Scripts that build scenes

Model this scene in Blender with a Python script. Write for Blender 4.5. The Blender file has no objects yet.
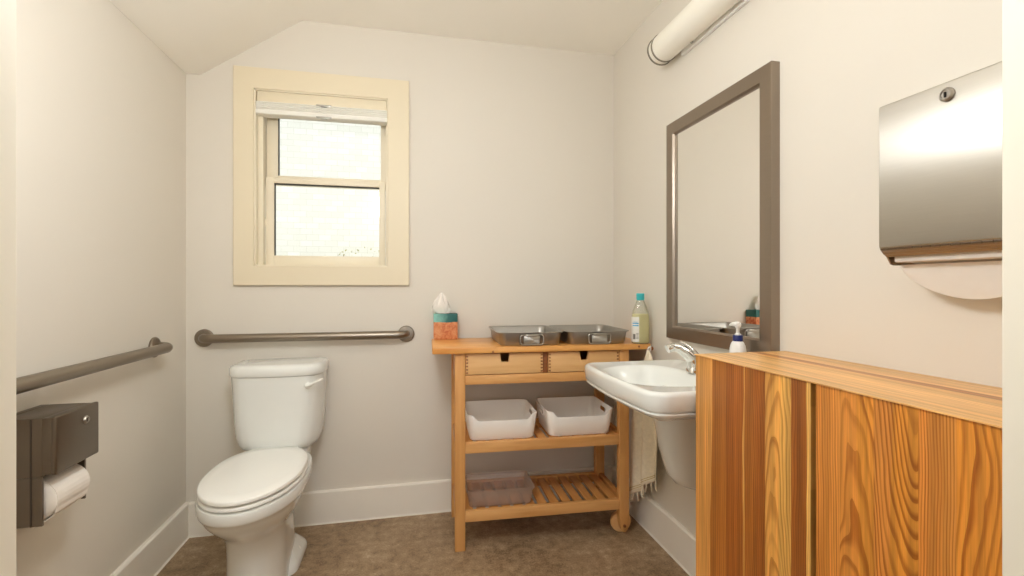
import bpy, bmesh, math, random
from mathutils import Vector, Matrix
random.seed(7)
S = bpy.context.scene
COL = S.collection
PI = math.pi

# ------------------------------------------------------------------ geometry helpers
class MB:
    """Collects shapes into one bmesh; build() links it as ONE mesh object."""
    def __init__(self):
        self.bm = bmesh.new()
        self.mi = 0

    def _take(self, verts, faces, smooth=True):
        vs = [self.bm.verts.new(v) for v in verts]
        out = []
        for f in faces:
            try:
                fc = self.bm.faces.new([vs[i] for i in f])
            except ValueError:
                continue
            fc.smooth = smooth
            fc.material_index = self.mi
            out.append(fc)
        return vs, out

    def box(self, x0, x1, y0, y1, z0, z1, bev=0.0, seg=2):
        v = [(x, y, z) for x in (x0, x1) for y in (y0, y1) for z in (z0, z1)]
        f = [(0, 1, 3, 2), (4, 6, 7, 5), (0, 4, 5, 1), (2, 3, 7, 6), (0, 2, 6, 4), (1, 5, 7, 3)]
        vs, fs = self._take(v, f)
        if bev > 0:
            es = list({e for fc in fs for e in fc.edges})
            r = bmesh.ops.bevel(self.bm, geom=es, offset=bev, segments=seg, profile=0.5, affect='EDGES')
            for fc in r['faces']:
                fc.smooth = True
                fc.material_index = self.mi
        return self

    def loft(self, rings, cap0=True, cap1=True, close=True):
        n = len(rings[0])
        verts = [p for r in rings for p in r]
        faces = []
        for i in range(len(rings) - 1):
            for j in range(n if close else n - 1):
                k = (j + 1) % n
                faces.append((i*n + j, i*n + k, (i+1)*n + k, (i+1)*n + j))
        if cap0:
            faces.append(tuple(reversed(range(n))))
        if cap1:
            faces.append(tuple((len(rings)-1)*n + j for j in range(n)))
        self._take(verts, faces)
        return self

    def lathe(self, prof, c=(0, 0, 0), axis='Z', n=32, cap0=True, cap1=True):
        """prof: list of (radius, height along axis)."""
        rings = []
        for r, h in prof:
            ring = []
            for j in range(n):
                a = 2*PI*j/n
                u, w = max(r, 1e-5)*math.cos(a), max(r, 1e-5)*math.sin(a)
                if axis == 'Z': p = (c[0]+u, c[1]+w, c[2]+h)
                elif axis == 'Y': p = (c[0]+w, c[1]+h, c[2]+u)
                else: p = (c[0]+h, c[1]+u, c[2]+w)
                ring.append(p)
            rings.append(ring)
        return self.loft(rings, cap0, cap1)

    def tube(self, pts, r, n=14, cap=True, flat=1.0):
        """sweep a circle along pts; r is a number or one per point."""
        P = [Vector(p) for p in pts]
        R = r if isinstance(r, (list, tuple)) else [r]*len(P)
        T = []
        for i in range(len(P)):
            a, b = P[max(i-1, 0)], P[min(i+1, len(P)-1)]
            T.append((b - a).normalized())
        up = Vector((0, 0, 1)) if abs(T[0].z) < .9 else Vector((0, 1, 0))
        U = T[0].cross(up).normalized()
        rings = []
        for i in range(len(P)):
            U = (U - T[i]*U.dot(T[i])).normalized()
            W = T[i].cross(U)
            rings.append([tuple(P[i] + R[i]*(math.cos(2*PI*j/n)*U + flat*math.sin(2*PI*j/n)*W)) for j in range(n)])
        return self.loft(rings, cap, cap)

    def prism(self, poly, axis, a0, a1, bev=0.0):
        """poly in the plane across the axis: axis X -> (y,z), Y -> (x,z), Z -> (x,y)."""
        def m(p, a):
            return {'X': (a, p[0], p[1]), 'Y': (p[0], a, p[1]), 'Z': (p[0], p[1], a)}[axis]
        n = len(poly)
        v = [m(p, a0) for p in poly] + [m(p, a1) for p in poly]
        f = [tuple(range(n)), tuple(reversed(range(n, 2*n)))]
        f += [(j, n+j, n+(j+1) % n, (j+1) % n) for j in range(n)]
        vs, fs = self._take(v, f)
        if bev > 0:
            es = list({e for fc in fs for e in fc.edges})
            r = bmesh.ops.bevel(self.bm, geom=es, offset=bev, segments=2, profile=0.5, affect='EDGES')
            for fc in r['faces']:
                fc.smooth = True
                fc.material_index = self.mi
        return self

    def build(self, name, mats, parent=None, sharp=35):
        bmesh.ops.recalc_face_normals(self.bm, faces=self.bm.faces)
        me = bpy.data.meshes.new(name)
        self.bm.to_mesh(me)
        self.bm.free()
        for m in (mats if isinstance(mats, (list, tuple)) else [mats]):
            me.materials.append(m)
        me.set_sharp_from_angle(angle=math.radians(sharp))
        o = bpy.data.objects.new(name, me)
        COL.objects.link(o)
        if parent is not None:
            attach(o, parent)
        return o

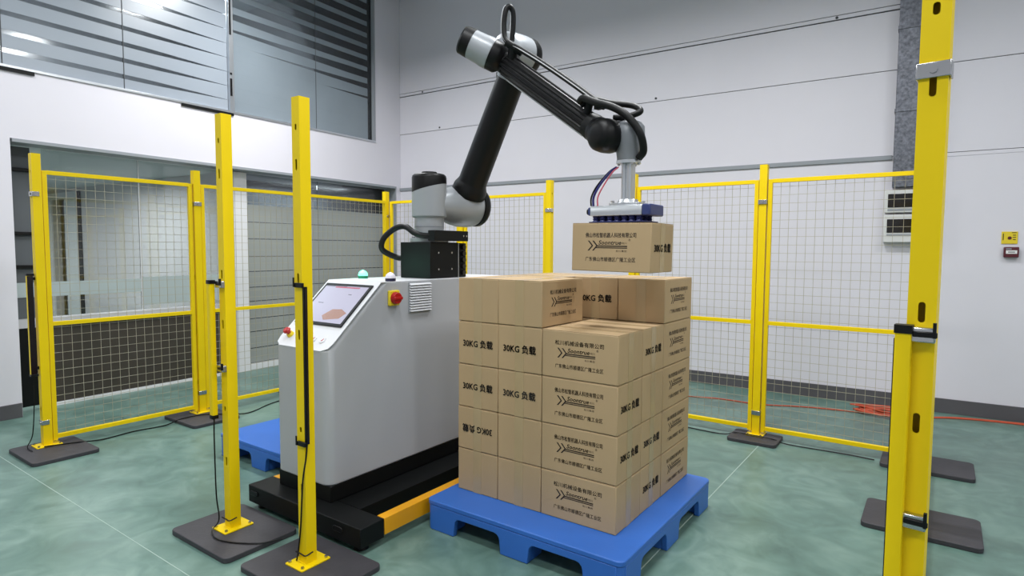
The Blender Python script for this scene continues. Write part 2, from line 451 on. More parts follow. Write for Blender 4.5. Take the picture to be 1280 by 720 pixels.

Problem to solve: Transcribe the listing above verbatim. Omit the pictures.

Result of the exercise:
Model this scene in Blender with a Python script. Write for Blender 4.5. The Blender file has no objects yet.
import bpy, bmesh, math, random
from mathutils import Vector, Matrix
random.seed(7)
S = bpy.context.scene
COL = S.collection
PI = math.pi

# ------------------------------------------------------------------ geometry helpers
class MB:
    """Collects shapes into one bmesh; build() links it as ONE mesh object."""
    def __init__(self):
        self.bm = bmesh.new()
        self.mi = 0

    def _take(self, verts, faces, smooth=True):
        vs = [self.bm.verts.new(v) for v in verts]
        out = []
        for f in faces:
            try:
                fc = self.bm.faces.new([vs[i] for i in f])
            except ValueError:
                continue
            fc.smooth = smooth
            fc.material_index = self.mi
            out.append(fc)
        return vs, out

    def box(self, x0, x1, y0, y1, z0, z1, bev=0.0, seg=2):
        v = [(x, y, z) for x in (x0, x1) for y in (y0, y1) for z in (z0, z1)]
        f = [(0, 1, 3, 2), (4, 6, 7, 5), (0, 4, 5, 1), (2, 3, 7, 6), (0, 2, 6, 4), (1, 5, 7, 3)]
        vs, fs = self._take(v, f)
        if bev > 0:
            es = list({e for fc in fs for e in fc.edges})
            r = bmesh.ops.bevel(self.bm, geom=es, offset=bev, segments=seg, profile=0.5, affect='EDGES')
            for fc in r['faces']:
                fc.smooth = True
                fc.material_index = self.mi
        return self

    def loft(self, rings, cap0=True, cap1=True, close=True):
        n = len(rings[0])
        verts = [p for r in rings for p in r]
        faces = []
        for i in range(len(rings) - 1):
            for j in range(n if close else n - 1):
                k = (j + 1) % n
                faces.append((i*n + j, i*n + k, (i+1)*n + k, (i+1)*n + j))
        if cap0:
            faces.append(tuple(reversed(range(n))))
        if cap1:
            faces.append(tuple((len(rings)-1)*n + j for j in range(n)))
        self._take(verts, faces)
        return self

    def lathe(self, prof, c=(0, 0, 0), axis='Z', n=32, cap0=True, cap1=True):
        """prof: list of (radius, height along axis)."""
        rings = []
        for r, h in prof:
            ring = []
            for j in range(n):
                a = 2*PI*j/n
                u, w = max(r, 1e-5)*math.cos(a), max(r, 1e-5)*math.sin(a)
                if axis == 'Z': p = (c[0]+u, c[1]+w, c[2]+h)
                elif axis == 'Y': p = (c[0]+w, c[1]+h, c[2]+u)
                else: p = (c[0]+h, c[1]+u, c[2]+w)
                ring.append(p)
            rings.append(ring)
        return self.loft(rings, cap0, cap1)

    def tube(self, pts, r, n=14, cap=True, flat=1.0):
        """sweep a circle along pts; r is a number or one per point."""
        P = [Vector(p) for p in pts]
        R = r if isinstance(r, (list, tuple)) else [r]*len(P)
        T = []
        for i in range(len(P)):
            a, b = P[max(i-1, 0)], P[min(i+1, len(P)-1)]
            T.append((b - a).normalized())
        up = Vector((0, 0, 1)) if abs(T[0].z) < .9 else Vector((0, 1, 0))
        U = T[0].cross(up).normalized()
        rings = []
        for i in range(len(P)):
            U = (U - T[i]*U.dot(T[i])).normalized()
            W = T[i].cross(U)
            rings.append([tuple(P[i] + R[i]*(math.cos(2*PI*j/n)*U + flat*math.sin(2*PI*j/n)*W)) for j in range(n)])
        return self.loft(rings, cap, cap)

    def prism(self, poly, axis, a0, a1, bev=0.0):
        """poly in the plane across the axis: axis X -> (y,z), Y -> (x,z), Z -> (x,y)."""
        def m(p, a):
            return {'X': (a, p[0], p[1]), 'Y': (p[0], a, p[1]), 'Z': (p[0], p[1], a)}[axis]
        n = len(poly)
        v = [m(p, a0) for p in poly] + [m(p, a1) for p in poly]
        f = [tuple(range(n)), tuple(reversed(range(n, 2*n)))]
        f += [(j, n+j, n+(j+1) % n, (j+1) % n) for j in range(n)]
        vs, fs = self._take(v, f)
        if bev > 0:
            es = list({e for fc in fs for e in fc.edges})
            r = bmesh.ops.bevel(self.bm, geom=es, offset=bev, segments=2, profile=0.5, affect='EDGES')
            for fc in r['faces']:
                fc.smooth = True
                fc.material_index = self.mi
        return self

    def build(self, name, mats, parent=None, sharp=35):
        bmesh.ops.recalc_face_normals(self.bm, faces=self.bm.faces)
        me = bpy.data.meshes.new(name)
        self.bm.to_mesh(me)
        self.bm.free()
        for m in (mats if isinstance(mats, (list, tuple)) else [mats]):
            me.materials.append(m)
        me.set_sharp_from_angle(angle=math.radians(sharp))
        o = bpy.data.objects.new(name, me)
        COL.objects.link(o)
        if parent is not None:
            attach(o, parent)
        return o

The Blender Python script for this scene continues. Write part 2, from line 451 on. More parts follow. Write for Blender 4.5. Take the picture to be 1280 by 720 pixels.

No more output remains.